Fitch upgrades Shriram Finance’s long-term rating to ’BB+’, outlook stable

  • May 13, 2025

Investing.com -- On Tuesday, Fitch Ratings upgraded the Long-Term Foreign- and Local-Currency Issuer Default Ratings (IDRs) of India-based Shriram Finance Limited (SFL) to ’BB+’, up from ’BB’. The outlook for the company remains stable.

The upgrade is attributed to a sustained improvement in SFL’s standalone profile in recent years, especially in terms of funding diversity, risk management, portfolio quality, and profitability. Since merging with Shriram City Union Finance Limited (SCUF) in 2022, SFL has shown steady performance. The ratings also acknowledge SFL’s established franchise in used commercial-vehicle financing, its experienced management team, risk controls, and adequate balance-sheet buffers.

India’s robust medium-term growth potential and large, diversified economy are expected to continue supporting the business prospects and profitability of non-bank financial institutions (NBFIs) in the medium term. The country’s NBFIs are primarily domestically focused.

Vehicle lending is projected to remain the majority of SFL’s loan portfolio (74% at the end of FY25) in the medium term. However, the merger with SCUF has introduced additional loan products, such as small business, two-wheeler, personal, and gold loans, adding diversity to SFL’s portfolio.

Fitch noted that SFL’s risk controls and loan management practices have tightened over the years, improving the company’s ability to maintain asset quality and navigate macroeconomic shocks. Enhanced risk management and recovery practices have resulted in reduced delinquency rates and are expected to continue containing credit losses.

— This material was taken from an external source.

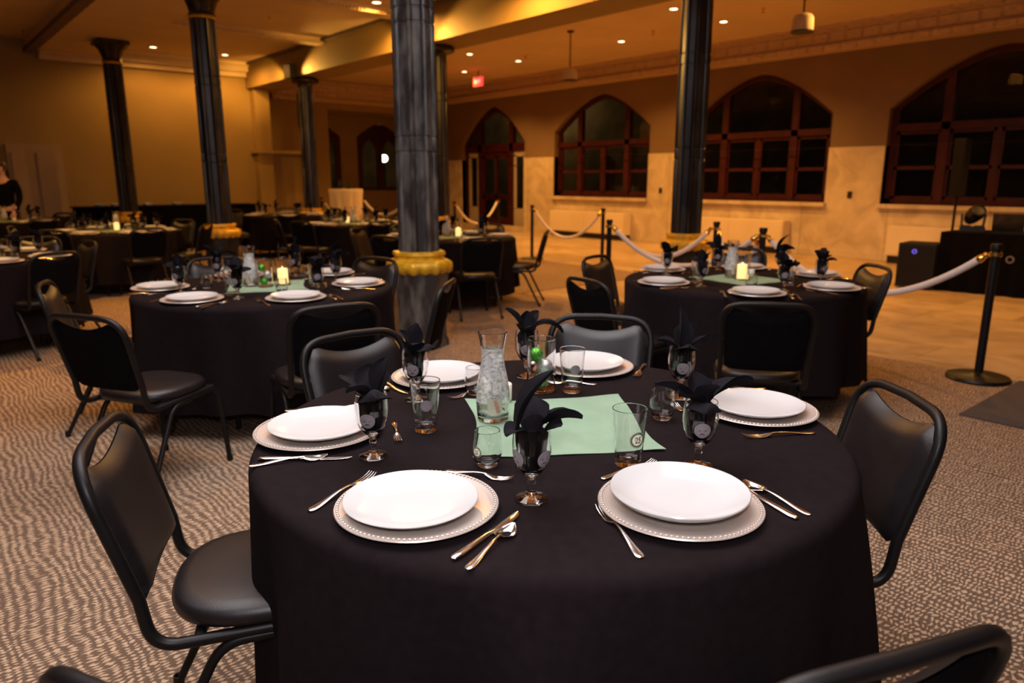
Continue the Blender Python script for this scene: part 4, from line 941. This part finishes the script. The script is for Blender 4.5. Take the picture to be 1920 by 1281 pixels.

Fitch expects the asset quality to remain broadly steady in the medium term, supported by a generally resilient economy. SFL’s non-performing loan (NPL) ratio has declined steadily, reaching 4.6% by FYE25. The company’s risk practices, based on close borrower contact and careful vehicle collateral valuation, have helped contain credit losses to an average of 2.4% over FY22-FY25.

SFL’s net interest margin (NIM) improved to 8.5% over FY25, reflecting the addition of SCUF’s higher-yielding product mix and the group’s rural and semi-urban customer base. The company’s debt/tangible equity ratio was broadly stable at 4.6x at FYE25.

Over the past few years, SFL has diversified its funding channels, reducing its reliance on domestic wholesale funding and improving its flexibility to source steadier and lower-cost funds. The liquidity buffer - liquid assets/total assets - is moderate (FYE25:10.9%) but a well-matched asset-liability maturity profile underpins adequate liquidity inflows to meet short-term obligations.

The ratings on SFL’s US dollar medium-term note (MTN) programme and foreign-currency senior secured debt are at the same level as its Long-Term Foreign-Currency IDR, in line with Fitch’s rating criteria. The ratings on these are sensitive to its Long-Term Foreign-Currency IDR. Any action on the Long-Term Foreign-Currency IDR will drive similar action on the MTN programme and foreign-currency senior secured debt ratings.